Brown Bear Photographed In Chernobyl For First Time In A Century


A brown bear has been captured on film in the exclusion zone around Chernobyl, marking the first time the animals have been spotted in the region in more than a century.

Sergey Gaschak, a Ukrainian colleague working with the British-run TREE (TRansfer, Exposure, Effects) research program captured the images of the bear using an automatic camera trap in the area around the power plant. As the Daily Mail relates, scientists are studying the region surrounding Chernobyl in an effort to better understand the risks that radiation poses to humans and wildlife.

The brown bear is hardly the only large mammal living in the region, according to Gaschak. His cameras have managed to capture images of lynxes, grey wolves, wild boar, elk, horses, and otters, among other animals that now call the exclusion zone around the power plant home. According to Project leader Mike Wood from the University of Salford, the absence of human beings has turned the area into a kind of wildlife sanctuary.

“We are basically working on the assumption that as you move people out of the equation and human pressure and disturbance is removed, then any animals that have a corridor into the exclusion zone find they are suddenly away from the pressures and dangers presented by people.”

As BBC News notes, more than 110,000 people were evacuated from their homes following the April 1986 explosion at Chernobyl, considered the world’s worst nuclear accident.

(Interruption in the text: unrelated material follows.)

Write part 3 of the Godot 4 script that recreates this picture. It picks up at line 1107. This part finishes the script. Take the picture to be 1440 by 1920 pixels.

A 30 km exclusion zone was created around the Chernobyl reactor, and remains to this day devoid of human presence. The area has provided a wealth of data to scientists studying the impacts of radioactive contamination.

Recently, a drone was able to capture images of Chernobyl, 28 years after the accident that left the region devoid of human life. As the Inquisitr previously noted, British cinematographer Danny Cooke utilized the footage to create a video, Postcards from Pripyat, Chernobyl.

Researchers are currently focusing on three different areas in the exclusion zone, with 15 cameras operating in each spot to catalog the wildlife around Chernobyl. The first stage of the project will continue into early 2015, when scientists will target one species for a trapping and collaring campaign. Whatever species is chosen will be fitted with GPS collars that will also reveal to researchers the actual radiation exposure that brown bears and other wildlife encounter in the area around Chernobyl.